Hello UpWork community,

I have a fixed-price contract with money in escrow but no milestones.


 Can there be money in the escrow account without any milestone?

 


 Not as such, no. A fixed price contract has always at least one milestone. I assume she means the project was funded on one milestone, rather than divided into several milestones.

 

...and she doesn't want to discuss this subject anymore...


@Baris A wrote:

...and she doesn't want to discuss this subject anymore...


 I  think we were meant to rally around and create an outcry about how unjustly she was being treated.

Well, I just meant that I got all the information I needed, not wanting to take up anyone’s time. I ended up agreeing and closing the contract for no money. I don’t want to risk $300 for a $100 project. Although, I most likely would have won. I was fast, reliable, and made 10 different versions of the job (the request was just for 1).


@Anna B wrote:
Well, I just meant that I got all the information I needed, not wanting to take up anyone’s time. I ended up agreeing and closing the contract for no money. I don’t want to risk $300 for a $100 project. Although, I most likely would have won. I was fast, reliable, and made 10 different versions of the job (the request was just for 1).

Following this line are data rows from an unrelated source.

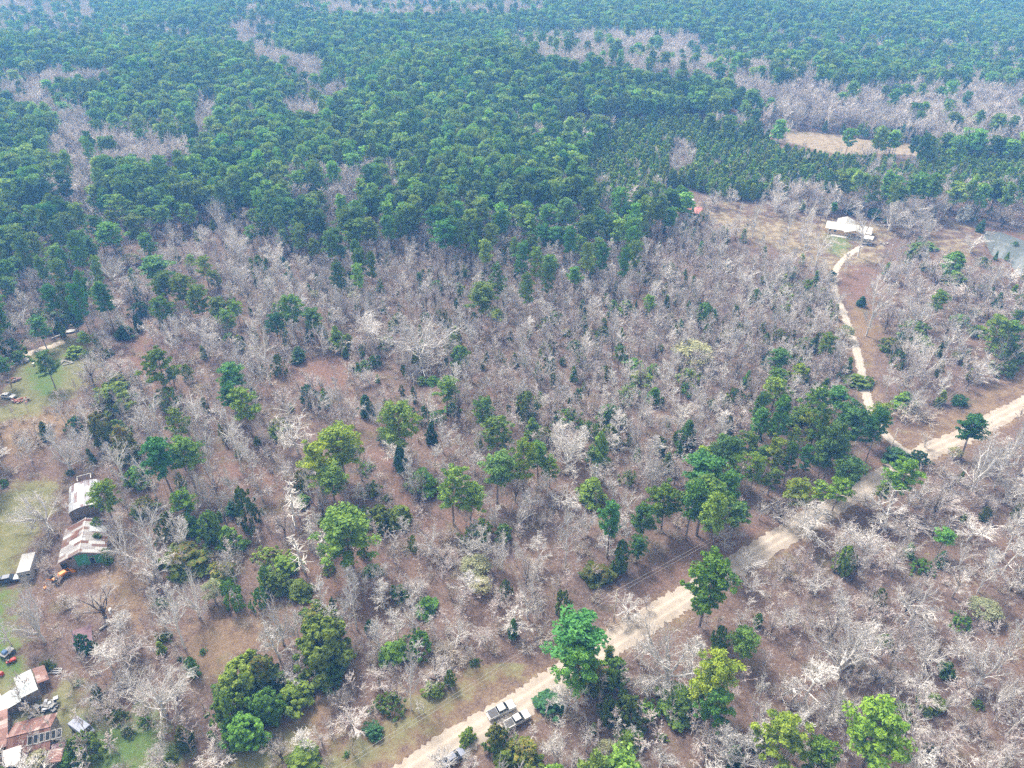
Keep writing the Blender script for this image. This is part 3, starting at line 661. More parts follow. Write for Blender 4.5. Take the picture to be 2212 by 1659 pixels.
KIND = {  # code: (prototypes, name, category, crown share of the height, centre height share, min H, max H)
 'P': (['pine_tall_0', 'pine_round_0', 'pine_tall_1', 'pine_round_1', 'pine_open_0', 'pine_tall_2', 'pine_round_2', 'pine_open_1', 'pine_tall_3'], 'pine_tree', 'pine tree', .58, .70, 7, 21),
 'Y': (['pine_bright_0', 'pine_bright_1', 'pine_bright_2'], 'pine_tree', 'pine tree', .6, .68, 6, 19),
 'D': (['pine_dark_0', 'pine_dark_1', 'pine_dark_2'], 'pine_tree', 'pine tree', .6, .68, 6, 20),
 'J': (['pine_young_0', 'pine_young_1'], 'pine_tree', 'pine tree', .9, .5, 5, 11),
 'C': (['cedar_green_0', 'cedar_green_1', 'cedar_green_2'], 'cedar_tree', 'cedar tree', .96, .48, 2, 12),
 'X': (['cedar_big_0', 'cedar_big_1'], 'cedar_tree', 'cedar tree', .96, .48, 5, 14),
 'O': (['cedar_tan_0', 'cedar_tan_1'], 'cedar_tree', 'cedar tree', .96, .48, 2, 11),
 'K': (['cedar_dark_0', 'cedar_dark_1'], 'cedar_tree', 'cedar tree', .96, .48, 2, 10),
 'S': (['shrub_0', 'shrub_1'], 'evergreen_shrub', 'shrub', 1, .5, .8, 4),
 'B': (['bare_broad_0', 'bare_broad_1', 'bare_fork_0', 'bare_broad_2', 'bare_broad_3', 'bare_fork_1', 'bare_broad_4', 'bare_broad_5'], 'bare_tree', 'bare tree', .86, .56, 5, 19),
 'T': (['bare_narrow_0', 'bare_narrow_1', 'bare_fork_2', 'bare_narrow_2', 'bare_narrow_3'], 'bare_tree', 'bare tree', .9, .55, 6, 21),
 'U': (['bare_pink_0', 'bare_pink_1', 'bare_pink_2', 'bare_pink_3'], 'bare_tree', 'bare tree', .9, .54, 4, 15),
 'V': (['bush_0', 'bush_1', 'bush_tan_0', 'bush_2', 'bush_tan_1'], 'leafless_bush', 'bush', 1, .5, 2, 6),
 'N': (['snag_0', 'snag_1', 'snag_2'], 'dead_pine', 'dead tree', .95, .52, 4, 20),
 'G': (['budding_0'], 'budding_tree', 'budding tree', .9, .55, 3, 12),
 'W': (['blossom_0'], 'blossoming_tree', 'blossoming tree', .97, .5, 3, 10),
}

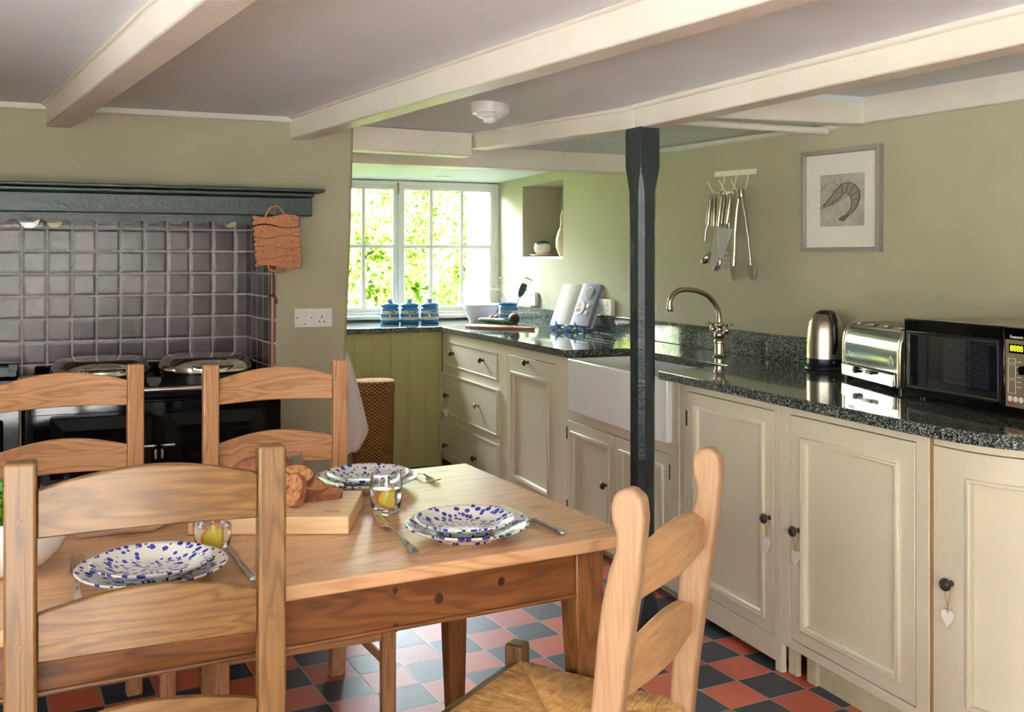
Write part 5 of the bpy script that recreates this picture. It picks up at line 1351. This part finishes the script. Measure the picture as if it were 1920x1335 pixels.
# local x = +(cos,sin) so the table runs to -x, y away
m = MB().box(-TLn, 0, 0, TWd, TT-.030, TT).build('tabletop', M['top'], tb, bevel=.005, seg=3)
ins = .045; lg = .072
def tleg(x, y, sx, sy):
    m = MB(); q = lg
    # taper on the inner faces
    a = [(x, y), (x+sx*q, y), (x+sx*q, y+sy*q), (x, y+sy*q)]; s = .62
    b = [(x+sx*.002, y+sy*.002), (x+sx*q*s, y+sy*.002), (x+sx*q*s, y+sy*q*s), (x+sx*.002, y+sy*q*s)]
    if sx*sy < 0: a.reverse(); b.reverse()
    m.hexa([(p[0], p[1], .60) for p in a], [(p[0], p[1], TT-.031) for p in a]); m2 = MB()
    vs = [(p[0], p[1], 0) for p in b] + [(p[0], p[1], .60) for p in a] + [(p[0], p[1], TT-.031) for p in a]
    fs = [(3, 2, 1, 0), (8, 9, 10, 11)] + [(i, (i+1) % 4, 4+(i+1) % 4, 4+i) for i in range(4)] + [(4+i, 4+(i+1) % 4, 8+(i+1) % 4, 8+i) for i in range(4)]
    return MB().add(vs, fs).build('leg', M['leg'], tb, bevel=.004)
for x, sx in ((-ins, -1), (-TLn+ins, 1)):
    for y, sy in ((ins, 1), (TWd-ins, -1)): tleg(x, y, sx, sy)
az0, az1 = .628, TT-.031
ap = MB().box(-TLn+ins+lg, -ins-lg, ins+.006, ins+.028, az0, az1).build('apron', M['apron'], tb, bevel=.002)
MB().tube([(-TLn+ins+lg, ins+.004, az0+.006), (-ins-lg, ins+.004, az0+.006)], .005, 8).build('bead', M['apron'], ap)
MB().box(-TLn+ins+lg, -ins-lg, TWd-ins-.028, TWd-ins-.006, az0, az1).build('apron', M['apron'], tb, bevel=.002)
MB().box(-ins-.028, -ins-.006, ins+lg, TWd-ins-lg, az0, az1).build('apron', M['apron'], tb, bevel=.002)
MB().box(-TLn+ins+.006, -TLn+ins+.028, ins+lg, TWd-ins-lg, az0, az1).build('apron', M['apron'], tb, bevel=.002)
kn_ = plain('dark_knot', (52, 26, 12), .4)
for px, py, s in ((823, 1122, .010), (741, 1107, .006), (940, 1090, .0085), (742, 1177, .008)):
    # where the apron plane is hit
    k = (px-960)/FP; n2 = ey_; off = n2.dot(c0) + ins+.006; Y = off/(n2.x*k+n2.y); X = k*Y; z = CH-(py-HZ)*Y/FP
    lxx = (Vector((X, Y))-c0).dot(-ex_)
    MB().lathe([(0, 0), (s, 0), (s*.6, .0006), (0, .0006)], 14, TR(lxx, ins+.0058, z, rx=pi/2) @ Matrix.Diagonal((1, 1.15, 1, 1))).build('knot', kn_, ap)

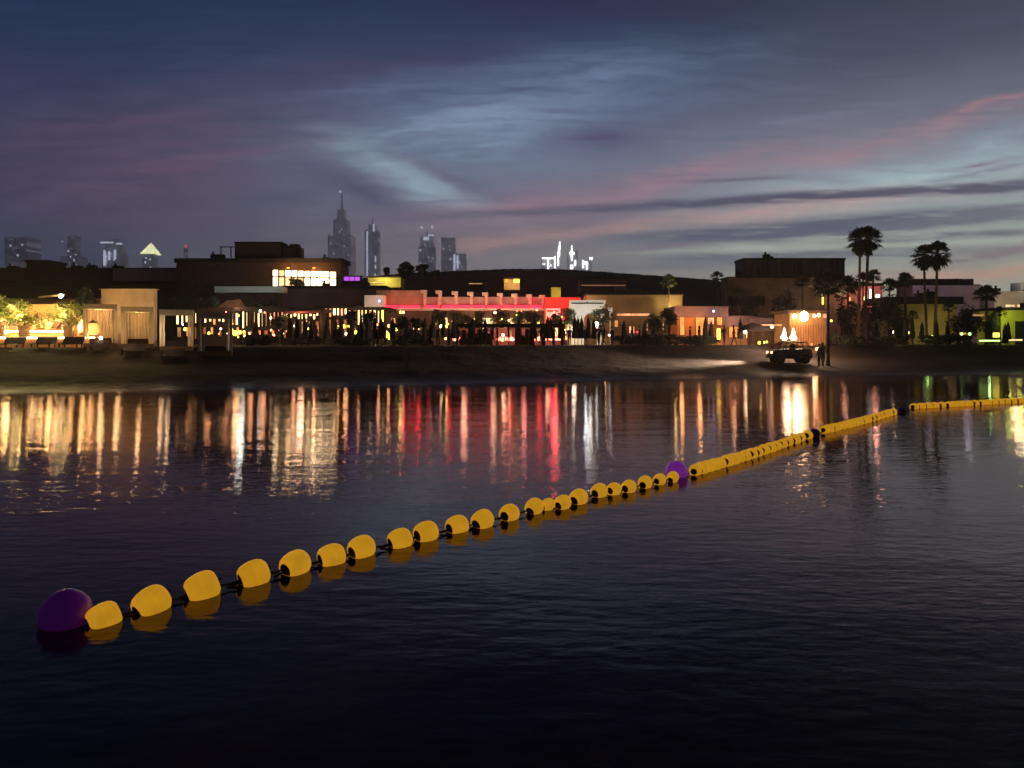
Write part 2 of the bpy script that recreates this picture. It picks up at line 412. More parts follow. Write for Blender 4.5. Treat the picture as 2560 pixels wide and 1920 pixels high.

 That is really unfortunate, Anna, because there was no need at all to " risk $ 300" because arbitration is the very last step, and chances are the whole thing would have been resolved during the dispute process, long before there would have been any need to even think about arbitration.

 

Dispute Mediation costs NOTHING. I wish people would not try to scare newbies with the "you have to pay $ 300" stuff when in reality the vast majority of such situations is resolved (more or less satisfactory) in mediation with nobody having to pay anything. AT ALL.

 

 


@Petra R wrote:

 

Dispute Mediation costs NOTHING. I wish people would not try to scare newbies with the "you have to pay $ 300" stuff when in reality the vast majority of such situations is resolved (more or less satisfactory) in mediation with nobody having to pay anything. AT ALL.

 

 


 Agree. It's just one example of freelancers either not realizing or not caring how destructive it is to newcomers when they use questions as a platform to vent their bitterness toward Upwork rather than provide facts and procedures.